Sam Toma holds a BS in mechanical engineering. He has worked regularly with NHTSA crash data and the application of the U.S. DOT Volpe Center's Pre-Crash Scenario typology to assess the safety benefits of advanced driver assistance systems. Toma also has extensive analytical and software development skills. In his 21 years with the U.S. DOT Volpe Center, he has provided expertise in Agile software development and project management, as well as data analytics to NHTSA, ITS JPO, and OST-R. Toma now leads the U.S. DOT Volpe Center's support to OST-R on the Virtual Open Innovation Collaborative Environment for Safety (VOICES) and Partnership for Analytics Research in Traffic Safety (PARTS) projects to collaborate with academia and industry to advance ADAS deployment and better understand the effectiveness of these systems to address the nation's crash problem over time. Most recently, he developed the Pre-Crash Scenario Tool for NHTSA that NHTSA and the U.S. DOT Volpe Center’s Advanced Vehicle Technology Division employ to examine crash trends across time and identify research questions based upon the observed crash contributing factors.

Mikio Yanagisawa

General Engineer

Mikio Yanagisawa holds a BS in Mechanical Engineering from Northeastern University (Boston, MA). Since joining the U.S. DOT Volpe Center in 2005, he has led projects to assess the safety impact of emerging vehicle-safety systems. These projects developed frameworks to collect and analyze real-world data and determine the safety benefits of passive and active safety systems for all vehicle body types and road users. Yanagisawa’s recent technical contributions have provided U.S. DOT modal agencies with detailed crash data queries and analyses, development and evaluation of test procedures for production and near-term systems, and simulation of vehicle conflicts. 

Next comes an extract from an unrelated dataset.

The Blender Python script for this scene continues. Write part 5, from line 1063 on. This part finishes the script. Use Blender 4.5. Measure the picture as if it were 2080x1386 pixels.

He has made significant contributions to vehicle safety research, including the:

• Definition and identification of pre-crash scenario typology using national crash databases
• Target crash population definitions for emerging vehicle safety technologies using pre-crash scenarios 
• Progression of defining crash statistics and safety impact assessment for specific vehicle body types (passenger vehicles, medium-duty and heavy-duty vehicles, motorcycles) and road users (pedestrians)
• Development and evaluation of test procedures for vehicle-based safety systems (pedestrian crash avoidance and mitigation (PCAM), intersection applications, automatic emergency braking (AEB), lane departure)
• Development of frameworks and assessment of potential safety benefits of PCAM, AEB, lane departure warnings, and intersection safety applications to support U.S. DOT priority goals
• Advancement of vehicle safety research in emerging technologies such as connected vehicles and automated vehicles for multiple agencies including NHTSA, FMCSA, and FHWA.